Hacking: 28 journalists on list
At least 28 News International employees are named
in notes seized by police from a private
investigator employed by the News of the World to
hack phones, the public inquiry into press
standards was told on its opening day.

More journalists and executives are possibly
implicated in the scandal than previously thought.
Police have arrested 14 people who worked for the
NoW, from reporters to editors.

Robert Jay, QC, counsel to the inquiry, said the
investigator, Glenn Mulcaire, may also have
intercepted voicemails on behalf of The Sun and
the Mirror.

Mulcaire wrote the words “The Sun” in the
corner of a page of one of the notebooks he used
to record details of messages left for people he
was hired to investigate. The inquiry was told
that this was part of the evidence in a case being
brought against The Sun by the actor Jude Law.

Mulcaire has admitted hacking the phones of Max
Clifford, the publicist, Gordon Taylor, the
chairman of the Professional Footballers
Association, Sky Andrew, the football agent, Simon
Hughes MP and Elle Macpherson, the supermodel.

Mr Jay said that there might be a name “relating
to the Mirror” on another page. He suggested
that this meant the inquiry needed to consider the
“culture, depth and breadth” of the use of
illegal methods by newspapers rather than
wrongdoing only at the NoW, which was closed in
July because of outrage at the revelation that it
had hacked the phone of the murdered teenager
Milly Dowler. Her father, Bob Dowler, was in the
public gallery as the inquiry ordered in response
to the scandal began at the Royal Courts of
Justice in London.

Of the 28 names in Mulcaire’s notes, Mr Jay
said: “We only have the first name in each of
the cases, but they happen to tie up with the
first names of employees of News International.”
He said the number of names “suggests
wide-ranging illegal activity within the
organisation at the relevant time”.

Only one of these people, Clive Goodman, the
NoW’s former royal editor, has been prosecuted
for phone hacking. He was jailed along with
Mulcaire in 2007.

Mr Jay said there were four “prolific users”
of Mulcaire’s services. He referred to them as
A, B, C and D to avoid prejudicing criminal
investigations.

He said A appeared 1,453 times, B 303, C 252 and D
135. These four people accounted for 2,143 out of
the 2,266 investigations by Mulcaire. Some targets
were subject to several investigations.

Mulcaire’s 11,000 pages of notes named 5,795
possible victims. Police seized 690 audio
recordings and found evidence of 586 voicemail
messages. They have identified 64 intended
recipients of those messages.

He said it “must have been obvious to News
International at all material times” that
Goodman was not the only reporter involved,
because Mulcaire had admitted at his trial to
hacking the phones of five prominent people who
would not have been of interest to a royal
editor.

He said: “Either senior management knew what was
going on at the time, and therefore at the very
least condoned this illegal activity, or they did
not and NI’s systems failed to the extent that
there was at the very least a failure of
supervision and oversight, with possible failures
of training, corporate ethos, and checking of
expenses claims.

“There is, I suppose, room for the Nelsonian
blind eye within this framework. On either version
we have clear evidence of a generic, systemic or
cultural problem.”

Mr Jay said the inquiry would not be limited to
phone hacking but would investigate all
“unlawful and unethical” news-gathering
methods, including subterfuge and blagging.

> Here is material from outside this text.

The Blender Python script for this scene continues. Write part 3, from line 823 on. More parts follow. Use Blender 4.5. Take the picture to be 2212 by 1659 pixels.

Lord Justice Leveson, the inquiry’s chairman,
warned editors not to single out for negative
coverage any witness who testified to intrusion by
journalists, adding that the inquiry team would
monitor the press.

He also said that the freedom of the press was
“fundamental” to Britain’s democracy and way
of life and that there was a “great deal to
applaud” in Britain’s press. He said the task
of his investigation could be summed up in one
simple question: “Who guards the guardians?”